Par ailleurs, en 2011, Stéphane Bergeron, qui était alors porte-parole de l'opposition officielle en matière de transports, avait exprimé son malaise face à la nomination de Florent Gagné à la présidence du conseil d'administration de l'Agence du revenu. «Une partie du passé révélé à travers ce rapport du vérificateur général, concernant ce monsieur, m'apparaît un peu inquiétante pour la suite des choses, avait dit M. Bergeron.
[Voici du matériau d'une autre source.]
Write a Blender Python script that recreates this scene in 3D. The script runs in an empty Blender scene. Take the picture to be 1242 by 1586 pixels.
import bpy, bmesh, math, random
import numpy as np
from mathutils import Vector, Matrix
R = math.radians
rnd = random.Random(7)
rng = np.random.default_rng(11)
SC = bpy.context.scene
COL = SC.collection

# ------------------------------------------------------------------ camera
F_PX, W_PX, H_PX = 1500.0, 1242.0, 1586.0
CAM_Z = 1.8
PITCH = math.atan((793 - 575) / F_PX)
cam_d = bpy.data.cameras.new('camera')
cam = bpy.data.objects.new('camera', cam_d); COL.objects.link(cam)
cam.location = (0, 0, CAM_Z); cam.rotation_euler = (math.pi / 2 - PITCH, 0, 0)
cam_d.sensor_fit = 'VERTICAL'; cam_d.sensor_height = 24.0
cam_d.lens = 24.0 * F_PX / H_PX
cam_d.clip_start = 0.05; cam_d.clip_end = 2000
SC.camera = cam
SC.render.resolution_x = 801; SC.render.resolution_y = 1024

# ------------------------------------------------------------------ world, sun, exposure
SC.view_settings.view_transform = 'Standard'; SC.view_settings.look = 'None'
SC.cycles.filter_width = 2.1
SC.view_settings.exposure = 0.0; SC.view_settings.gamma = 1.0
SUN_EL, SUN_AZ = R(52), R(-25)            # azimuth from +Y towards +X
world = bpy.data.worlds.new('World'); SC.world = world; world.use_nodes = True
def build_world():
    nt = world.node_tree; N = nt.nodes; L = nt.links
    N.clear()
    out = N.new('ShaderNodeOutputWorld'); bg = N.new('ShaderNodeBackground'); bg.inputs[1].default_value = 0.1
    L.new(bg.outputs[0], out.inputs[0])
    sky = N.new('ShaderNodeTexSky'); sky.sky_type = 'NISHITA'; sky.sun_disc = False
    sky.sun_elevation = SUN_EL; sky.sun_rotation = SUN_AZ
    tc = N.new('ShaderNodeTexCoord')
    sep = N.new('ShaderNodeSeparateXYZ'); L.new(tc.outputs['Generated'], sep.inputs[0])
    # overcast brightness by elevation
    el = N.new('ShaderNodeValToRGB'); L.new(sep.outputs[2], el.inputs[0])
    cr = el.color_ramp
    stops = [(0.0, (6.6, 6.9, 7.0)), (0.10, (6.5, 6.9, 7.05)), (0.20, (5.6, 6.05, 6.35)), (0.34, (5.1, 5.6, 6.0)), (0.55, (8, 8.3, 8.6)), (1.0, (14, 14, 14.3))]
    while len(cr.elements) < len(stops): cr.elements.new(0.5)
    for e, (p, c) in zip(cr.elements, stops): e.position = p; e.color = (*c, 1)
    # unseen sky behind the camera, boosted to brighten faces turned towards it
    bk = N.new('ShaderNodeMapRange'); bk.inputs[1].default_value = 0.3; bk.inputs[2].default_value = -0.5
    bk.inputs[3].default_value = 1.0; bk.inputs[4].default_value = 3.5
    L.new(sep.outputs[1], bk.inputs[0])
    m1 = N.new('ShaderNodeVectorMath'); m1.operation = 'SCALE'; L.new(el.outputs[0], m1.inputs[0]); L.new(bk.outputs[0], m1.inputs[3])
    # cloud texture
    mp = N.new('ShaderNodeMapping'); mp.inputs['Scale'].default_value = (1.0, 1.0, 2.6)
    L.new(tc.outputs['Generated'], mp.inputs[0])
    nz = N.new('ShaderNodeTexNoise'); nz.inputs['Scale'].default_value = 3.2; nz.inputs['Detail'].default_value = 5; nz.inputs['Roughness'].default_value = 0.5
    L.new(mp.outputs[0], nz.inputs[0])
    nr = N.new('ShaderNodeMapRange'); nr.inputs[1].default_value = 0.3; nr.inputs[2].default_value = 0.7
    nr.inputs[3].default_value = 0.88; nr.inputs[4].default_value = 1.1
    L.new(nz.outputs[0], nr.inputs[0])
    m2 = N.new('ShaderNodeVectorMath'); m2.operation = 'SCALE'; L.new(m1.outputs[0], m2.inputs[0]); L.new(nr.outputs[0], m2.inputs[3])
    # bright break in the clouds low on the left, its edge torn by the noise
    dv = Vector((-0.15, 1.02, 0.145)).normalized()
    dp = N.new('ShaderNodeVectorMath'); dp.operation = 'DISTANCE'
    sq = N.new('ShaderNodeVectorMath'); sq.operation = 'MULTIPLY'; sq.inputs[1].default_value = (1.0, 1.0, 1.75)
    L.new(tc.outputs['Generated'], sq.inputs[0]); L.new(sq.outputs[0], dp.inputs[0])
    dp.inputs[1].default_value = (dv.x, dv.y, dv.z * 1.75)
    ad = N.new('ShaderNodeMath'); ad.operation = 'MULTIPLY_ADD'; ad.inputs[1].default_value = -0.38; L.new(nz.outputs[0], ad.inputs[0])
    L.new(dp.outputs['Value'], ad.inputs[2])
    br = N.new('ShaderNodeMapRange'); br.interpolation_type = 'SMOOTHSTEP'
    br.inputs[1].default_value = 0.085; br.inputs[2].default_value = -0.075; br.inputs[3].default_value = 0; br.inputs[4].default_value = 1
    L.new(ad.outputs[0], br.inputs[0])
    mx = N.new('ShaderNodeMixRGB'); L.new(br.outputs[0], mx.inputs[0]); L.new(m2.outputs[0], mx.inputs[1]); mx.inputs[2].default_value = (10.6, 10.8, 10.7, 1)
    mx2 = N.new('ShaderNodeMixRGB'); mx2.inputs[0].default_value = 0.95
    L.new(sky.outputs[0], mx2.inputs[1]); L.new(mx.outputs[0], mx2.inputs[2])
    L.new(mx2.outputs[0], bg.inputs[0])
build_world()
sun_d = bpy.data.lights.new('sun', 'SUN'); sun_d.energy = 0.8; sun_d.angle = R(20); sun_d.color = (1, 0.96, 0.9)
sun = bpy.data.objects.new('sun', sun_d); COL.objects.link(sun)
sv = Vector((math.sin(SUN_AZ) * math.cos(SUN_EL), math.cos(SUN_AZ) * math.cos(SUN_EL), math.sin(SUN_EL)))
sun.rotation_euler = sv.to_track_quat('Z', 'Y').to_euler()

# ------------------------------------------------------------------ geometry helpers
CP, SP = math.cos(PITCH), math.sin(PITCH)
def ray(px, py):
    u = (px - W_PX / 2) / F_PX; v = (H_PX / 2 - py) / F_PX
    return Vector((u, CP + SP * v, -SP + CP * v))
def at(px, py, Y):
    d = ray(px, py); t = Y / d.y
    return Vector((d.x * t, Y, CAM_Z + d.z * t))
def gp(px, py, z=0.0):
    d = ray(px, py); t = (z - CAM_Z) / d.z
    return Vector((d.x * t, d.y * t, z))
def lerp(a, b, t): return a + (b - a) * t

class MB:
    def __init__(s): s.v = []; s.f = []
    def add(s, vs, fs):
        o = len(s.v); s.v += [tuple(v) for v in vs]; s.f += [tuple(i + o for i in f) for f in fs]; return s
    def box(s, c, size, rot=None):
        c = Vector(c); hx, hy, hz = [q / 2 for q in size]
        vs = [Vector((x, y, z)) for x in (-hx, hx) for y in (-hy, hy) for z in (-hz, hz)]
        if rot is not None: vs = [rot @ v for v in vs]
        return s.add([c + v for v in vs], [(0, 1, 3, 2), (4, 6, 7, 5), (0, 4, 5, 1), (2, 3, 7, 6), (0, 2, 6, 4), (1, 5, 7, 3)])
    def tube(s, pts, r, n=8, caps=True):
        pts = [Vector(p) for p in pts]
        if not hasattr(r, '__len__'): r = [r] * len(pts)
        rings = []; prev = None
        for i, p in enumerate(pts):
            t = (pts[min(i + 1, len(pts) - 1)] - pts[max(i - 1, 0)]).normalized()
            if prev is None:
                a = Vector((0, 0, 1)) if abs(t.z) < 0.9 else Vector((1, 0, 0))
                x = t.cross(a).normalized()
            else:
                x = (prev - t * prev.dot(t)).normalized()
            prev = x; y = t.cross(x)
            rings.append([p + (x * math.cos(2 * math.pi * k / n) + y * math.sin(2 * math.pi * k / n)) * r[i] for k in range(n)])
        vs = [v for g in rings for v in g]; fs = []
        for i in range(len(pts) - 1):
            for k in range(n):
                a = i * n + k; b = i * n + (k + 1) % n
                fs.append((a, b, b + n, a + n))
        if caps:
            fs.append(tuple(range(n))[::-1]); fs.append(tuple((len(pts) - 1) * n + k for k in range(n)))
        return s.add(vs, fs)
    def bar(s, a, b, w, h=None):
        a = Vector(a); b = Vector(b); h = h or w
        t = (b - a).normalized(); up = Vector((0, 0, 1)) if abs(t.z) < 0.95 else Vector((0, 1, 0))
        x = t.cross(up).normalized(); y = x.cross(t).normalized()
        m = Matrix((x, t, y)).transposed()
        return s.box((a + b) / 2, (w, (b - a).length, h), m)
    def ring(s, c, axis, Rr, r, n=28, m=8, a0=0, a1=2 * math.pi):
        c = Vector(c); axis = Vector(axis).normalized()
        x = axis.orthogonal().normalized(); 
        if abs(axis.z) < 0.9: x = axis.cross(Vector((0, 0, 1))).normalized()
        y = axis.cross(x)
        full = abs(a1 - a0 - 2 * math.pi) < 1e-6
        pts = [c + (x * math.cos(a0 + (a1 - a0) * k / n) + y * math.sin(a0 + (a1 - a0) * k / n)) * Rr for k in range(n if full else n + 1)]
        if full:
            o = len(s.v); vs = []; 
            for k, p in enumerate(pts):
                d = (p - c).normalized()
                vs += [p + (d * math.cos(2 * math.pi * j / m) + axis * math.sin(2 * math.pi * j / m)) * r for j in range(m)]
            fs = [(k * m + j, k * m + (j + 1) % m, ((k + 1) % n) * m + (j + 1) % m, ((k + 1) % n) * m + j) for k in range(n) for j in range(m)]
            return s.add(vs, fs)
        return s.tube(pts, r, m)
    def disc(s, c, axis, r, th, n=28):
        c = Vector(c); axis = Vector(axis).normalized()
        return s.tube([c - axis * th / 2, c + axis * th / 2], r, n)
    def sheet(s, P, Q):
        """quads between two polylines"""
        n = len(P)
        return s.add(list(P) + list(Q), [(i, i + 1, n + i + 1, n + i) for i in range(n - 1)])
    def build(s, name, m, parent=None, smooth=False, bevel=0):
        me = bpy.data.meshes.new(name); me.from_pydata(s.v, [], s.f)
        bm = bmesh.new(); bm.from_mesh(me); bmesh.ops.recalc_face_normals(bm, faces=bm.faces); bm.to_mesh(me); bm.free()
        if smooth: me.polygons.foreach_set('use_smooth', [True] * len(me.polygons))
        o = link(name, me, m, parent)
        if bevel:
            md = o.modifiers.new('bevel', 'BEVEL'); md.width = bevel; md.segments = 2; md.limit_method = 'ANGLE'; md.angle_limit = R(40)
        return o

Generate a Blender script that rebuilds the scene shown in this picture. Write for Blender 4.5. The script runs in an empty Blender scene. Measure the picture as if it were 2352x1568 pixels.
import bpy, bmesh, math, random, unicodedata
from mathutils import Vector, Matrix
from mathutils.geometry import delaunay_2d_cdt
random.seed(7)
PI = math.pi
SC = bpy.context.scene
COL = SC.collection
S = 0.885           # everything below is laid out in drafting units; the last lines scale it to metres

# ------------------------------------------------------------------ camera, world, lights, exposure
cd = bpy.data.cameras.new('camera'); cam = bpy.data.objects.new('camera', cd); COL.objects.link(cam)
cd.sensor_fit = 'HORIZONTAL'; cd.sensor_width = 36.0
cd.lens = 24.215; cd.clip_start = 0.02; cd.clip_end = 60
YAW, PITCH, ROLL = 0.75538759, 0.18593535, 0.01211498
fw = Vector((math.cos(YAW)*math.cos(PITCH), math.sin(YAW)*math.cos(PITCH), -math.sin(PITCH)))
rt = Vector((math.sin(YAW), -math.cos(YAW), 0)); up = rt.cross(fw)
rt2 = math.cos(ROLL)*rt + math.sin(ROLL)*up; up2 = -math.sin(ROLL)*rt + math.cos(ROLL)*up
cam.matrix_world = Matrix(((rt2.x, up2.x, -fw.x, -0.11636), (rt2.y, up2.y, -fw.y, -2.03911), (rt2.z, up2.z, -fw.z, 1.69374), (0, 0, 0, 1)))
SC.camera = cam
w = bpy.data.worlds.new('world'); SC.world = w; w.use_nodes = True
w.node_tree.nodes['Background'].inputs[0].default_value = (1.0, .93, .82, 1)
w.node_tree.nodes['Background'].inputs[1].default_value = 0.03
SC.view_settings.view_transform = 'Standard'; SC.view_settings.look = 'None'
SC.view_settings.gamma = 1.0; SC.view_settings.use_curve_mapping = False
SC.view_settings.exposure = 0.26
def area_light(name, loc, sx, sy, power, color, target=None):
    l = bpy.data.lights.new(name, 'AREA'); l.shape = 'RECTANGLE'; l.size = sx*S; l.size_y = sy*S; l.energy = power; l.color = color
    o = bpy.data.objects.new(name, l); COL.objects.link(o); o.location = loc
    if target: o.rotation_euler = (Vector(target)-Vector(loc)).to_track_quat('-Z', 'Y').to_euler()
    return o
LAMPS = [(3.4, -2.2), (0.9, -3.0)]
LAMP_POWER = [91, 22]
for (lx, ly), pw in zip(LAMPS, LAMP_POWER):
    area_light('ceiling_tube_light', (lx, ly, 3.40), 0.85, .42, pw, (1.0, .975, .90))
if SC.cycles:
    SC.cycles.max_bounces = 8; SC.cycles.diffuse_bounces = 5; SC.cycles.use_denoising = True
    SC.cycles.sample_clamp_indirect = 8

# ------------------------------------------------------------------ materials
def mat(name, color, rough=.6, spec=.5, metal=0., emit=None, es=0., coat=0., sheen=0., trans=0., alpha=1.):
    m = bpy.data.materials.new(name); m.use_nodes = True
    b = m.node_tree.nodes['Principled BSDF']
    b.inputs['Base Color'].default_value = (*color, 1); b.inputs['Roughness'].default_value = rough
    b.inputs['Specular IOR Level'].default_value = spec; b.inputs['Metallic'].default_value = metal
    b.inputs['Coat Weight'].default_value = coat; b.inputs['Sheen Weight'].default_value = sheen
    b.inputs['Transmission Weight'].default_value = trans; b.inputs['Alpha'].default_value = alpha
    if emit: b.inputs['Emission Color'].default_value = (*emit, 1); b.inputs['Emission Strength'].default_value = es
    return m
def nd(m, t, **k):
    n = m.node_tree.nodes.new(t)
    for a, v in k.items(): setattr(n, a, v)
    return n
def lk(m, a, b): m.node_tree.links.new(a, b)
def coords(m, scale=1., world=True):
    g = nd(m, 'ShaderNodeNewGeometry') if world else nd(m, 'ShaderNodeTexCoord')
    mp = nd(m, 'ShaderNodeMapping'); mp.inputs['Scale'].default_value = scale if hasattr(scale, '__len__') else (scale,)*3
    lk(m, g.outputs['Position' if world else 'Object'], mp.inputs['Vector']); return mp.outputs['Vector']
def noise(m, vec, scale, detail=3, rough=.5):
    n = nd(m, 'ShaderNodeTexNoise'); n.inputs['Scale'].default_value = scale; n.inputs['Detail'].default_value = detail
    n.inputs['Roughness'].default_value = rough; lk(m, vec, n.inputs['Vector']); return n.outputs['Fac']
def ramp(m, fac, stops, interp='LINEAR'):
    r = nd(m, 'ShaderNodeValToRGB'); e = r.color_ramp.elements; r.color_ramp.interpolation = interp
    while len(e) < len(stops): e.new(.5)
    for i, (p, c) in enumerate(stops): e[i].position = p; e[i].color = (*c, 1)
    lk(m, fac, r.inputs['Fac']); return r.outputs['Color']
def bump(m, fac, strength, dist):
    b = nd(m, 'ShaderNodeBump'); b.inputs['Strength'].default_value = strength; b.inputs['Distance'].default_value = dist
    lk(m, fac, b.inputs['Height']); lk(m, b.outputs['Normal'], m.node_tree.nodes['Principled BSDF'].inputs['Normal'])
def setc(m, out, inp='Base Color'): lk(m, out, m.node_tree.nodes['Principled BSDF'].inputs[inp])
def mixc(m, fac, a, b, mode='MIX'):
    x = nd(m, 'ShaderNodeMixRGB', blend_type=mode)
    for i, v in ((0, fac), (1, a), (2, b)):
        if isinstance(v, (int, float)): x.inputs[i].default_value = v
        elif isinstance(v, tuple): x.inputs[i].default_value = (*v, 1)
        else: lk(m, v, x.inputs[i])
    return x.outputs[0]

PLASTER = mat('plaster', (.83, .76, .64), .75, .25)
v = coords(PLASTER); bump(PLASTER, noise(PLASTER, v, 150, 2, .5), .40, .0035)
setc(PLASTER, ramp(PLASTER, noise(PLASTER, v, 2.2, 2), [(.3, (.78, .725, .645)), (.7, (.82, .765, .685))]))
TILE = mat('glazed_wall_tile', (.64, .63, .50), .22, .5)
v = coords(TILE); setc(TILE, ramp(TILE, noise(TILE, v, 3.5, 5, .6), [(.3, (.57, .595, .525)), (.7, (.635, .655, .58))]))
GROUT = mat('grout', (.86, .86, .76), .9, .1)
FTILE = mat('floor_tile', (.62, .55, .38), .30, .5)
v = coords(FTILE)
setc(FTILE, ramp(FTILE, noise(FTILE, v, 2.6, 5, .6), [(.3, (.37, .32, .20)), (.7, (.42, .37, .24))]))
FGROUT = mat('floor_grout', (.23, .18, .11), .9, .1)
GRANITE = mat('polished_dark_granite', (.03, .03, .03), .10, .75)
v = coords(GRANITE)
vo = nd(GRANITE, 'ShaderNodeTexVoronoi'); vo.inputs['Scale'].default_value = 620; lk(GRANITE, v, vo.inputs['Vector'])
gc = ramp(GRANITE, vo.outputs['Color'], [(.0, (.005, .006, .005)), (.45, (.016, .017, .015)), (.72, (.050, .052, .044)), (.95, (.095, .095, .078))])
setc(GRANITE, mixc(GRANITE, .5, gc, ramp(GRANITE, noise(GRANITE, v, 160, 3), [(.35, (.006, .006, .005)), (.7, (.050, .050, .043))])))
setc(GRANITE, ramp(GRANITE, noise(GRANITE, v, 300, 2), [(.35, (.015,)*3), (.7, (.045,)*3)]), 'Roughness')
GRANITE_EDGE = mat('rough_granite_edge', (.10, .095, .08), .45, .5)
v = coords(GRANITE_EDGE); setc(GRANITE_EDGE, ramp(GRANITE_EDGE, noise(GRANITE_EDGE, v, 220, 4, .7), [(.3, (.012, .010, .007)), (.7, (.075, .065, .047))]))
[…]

Si, devant des cas flagrants de collusion, il a préféré garder le silence et ne pas transmettre l'information à qui de droit, qu'est-ce qui nous assure qu'une fois à la tête de l'agence, il sera plus consciencieux?»

M. Bergeron, aujourd'hui ministre de la Sécurité publique, n'a pas répété ses propos. «Je pense qu'on peut dire que son passage à l'Agence du revenu s'est révélé irréprochable, on a pu le regarder à l'oeuvre et je pense que l'évaluation qui a été faite de ses compétences et de son expérience le rendait manifestement tout à fait apte à occuper les fonctions qu'on lui a confiées dans le cadre de la tutelle de la Ville de Laval», a-t-il dit sans toutefois être en mesure de préciser exactement à quoi il faisait référence pour certifier que le passage de M. Gagné était irréprochable.

Pour le porte-parole libéral en matière de sécurité publique, Robert Poëti, les propos prononcés par M. Bergeron en 2011 sont de nature à miner la crédibilité de M. Gagné.

«Ce ministre-là, qui il y a deux jours était député, l'accusait, était mal à l'aise avec lui, aujourd'hui participe à sa nomination à Laval, c'est tout à fait incohérent», a-t-il dit.

M. Poëti croit cependant que la gestion du rapport de 2004 n'est pas un problème pour M. Gagné.